The traditional approach to printing, the “crystal goblet” approach, dictates that the printer should not show themselves in the final work, as to do so would interrupt the transmission of the contents, would leave fingerprints on the surface of the goblet, so to speak. I believe that this idea guides “fine art printmaking” as well, as far as the actual process of printing goes. Approaches to the construction of printing matrices are radically different, but the approach to printing remains fundamentally unchanged. There are, of course, always exceptions.

It would seem that this “crystal goblet” approach is very postmodern. Didn’t postmodernism begin with the suppression of the artist’s hand, with the readymade, the fabricated industrial object, and the simulacra of popular culture? The problem is, in printing, not showing one’s hand has always been the way to play. Printing never went through the same modernist-postmodernist development that painting did, except when it was chained to painting, (re)producing its already thought out, already authorized images.

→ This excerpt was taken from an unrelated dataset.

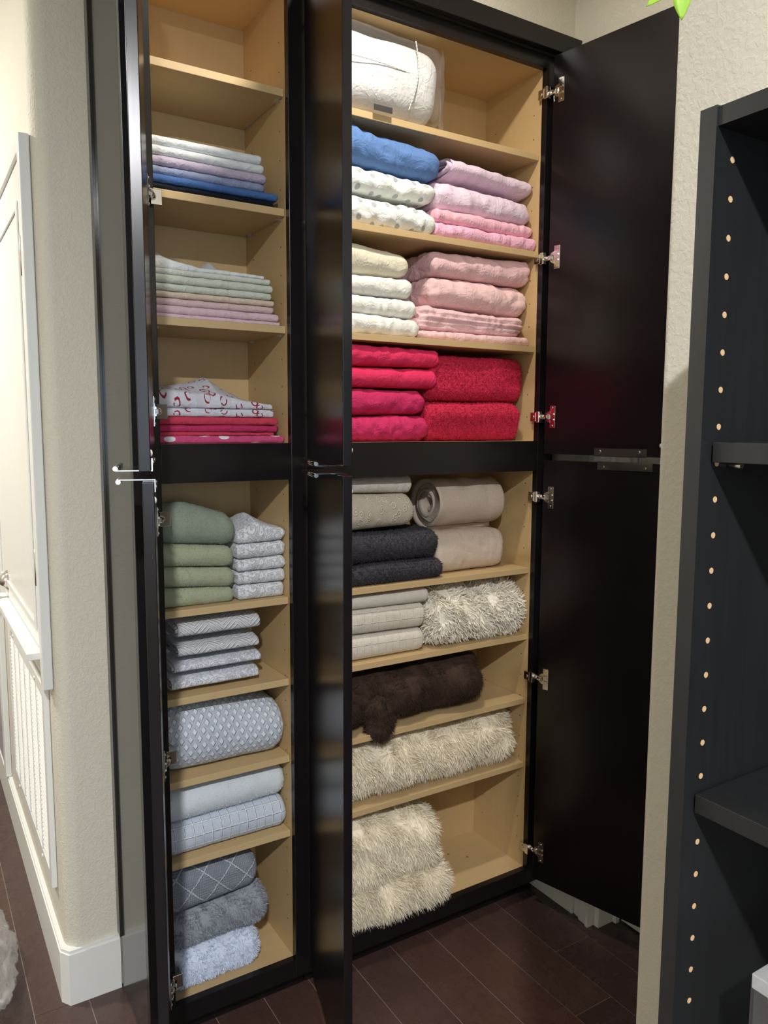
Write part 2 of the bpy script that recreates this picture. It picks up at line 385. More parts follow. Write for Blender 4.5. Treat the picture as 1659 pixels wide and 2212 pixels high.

Hal Foster (in the book Return of the Real, quoted here) puts forth the idea that the logic of seriality is central to modernism and postmodernism. Seriality comes directly from the printed object, and Modernism and its Post did as well. Printers, printmakers, have failed to acknowledge this in their work, beyond vague references through appropriated imagery. But the articulation of those concepts cannot come only through content, it must come through form, the processes of production, and the modes of reception as well.

1 comment:

Anonymous said...

What do you think then of digimodernism?